Peter Duston, a retired schoolteacher who lives in Cherryfield, said he is not opposed to punishment, but that what the board did was detrimental to the classroom atmosphere at the school.

“There were 33 kids suspended and a few more who got away,” Duston said. “Now, you have 40 angry kids and their friends who are angry at the administration and their teachers.”

But teacher Helene Hammond disagreed, saying her students had been as well-behaved as ever since the board’s Nov. 17 vote.

The crowd Monday night gave a standing ovation to Brenda Fickett, who told the board she felt her parental rights had been stripped away and that her child was interrogated and disciplined without her knowledge.
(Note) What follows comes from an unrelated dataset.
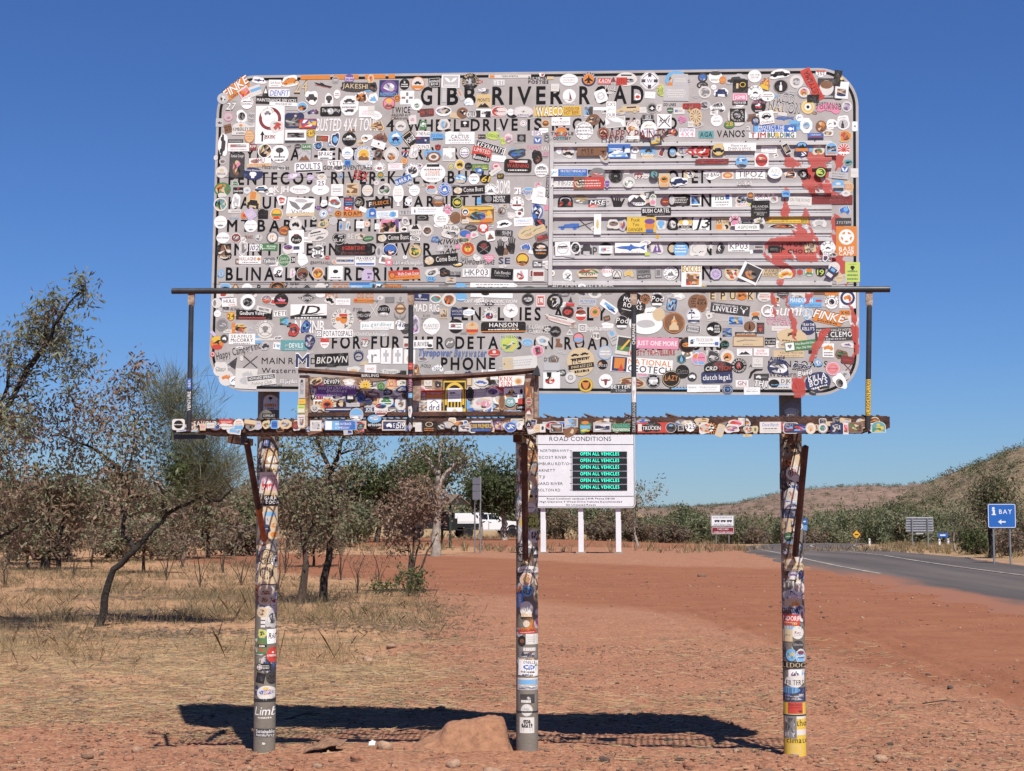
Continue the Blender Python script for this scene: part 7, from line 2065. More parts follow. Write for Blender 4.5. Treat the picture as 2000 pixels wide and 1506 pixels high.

Fickett and several others referred to their own experiences as students when anyone caught with alcohol or other drugs on school property could be immediately expelled, but, she said, drinking parties on private property were handled by parents or law enforcement.

Turning to one of the state troopers who was involved in the Nov. 5 raid, Fickett told him when he found her child at a drinking party that she expected him to call her, not the school.

Trooper Curtis said in an interview after the meeting that state police had not reported the incident to the school.

Principal Doak said after the meeting that he learned of the Nov. 5 drinking party from the chairman of the school board. Doak said he interviewed students who, other students told him, had been at the party. Some said they had been drinking, but other students said they had not, he said.

Several people, including board member Betsy Jaegerman and board members who had voted against the nonacademic suspensions or were unable to attend the board’s Nov. 17 meeting, said that taking away a young person’s social life was not helpful. And, they said, punishment was appropriate but that isolation was particularly injurious to those who had substance abuse problems.

On Monday night, board members Cynthia Kelley and Earl Tyler Jr. moved to rescind the Nov. 17 decision to suspend the students. But the proposal failed to gain the required two-thirds vote.

Board member Verrill Worcester Jr. then moved to appoint the 15-member committee to consider ways to allow the students a chance to earn back some of their privileges.

“Call it good time,” Worcester said. “Even if you’re behind bars, you get time off for good behavior.”

The committee will meet and report back to the board Dec. 8.

Meanwhile, Doak said he canceled classes Tuesday after a carrier for the Bangor Daily News arrived at the school just before 5 a.m. to find the front doors emblazoned with a spray-painted message that read “Boom — 10 a.m. — Beware — Boom.”

Doak said other messages and symbols, including the inscription “666,” were scrawled in several locations on the outside walls of the school buildings.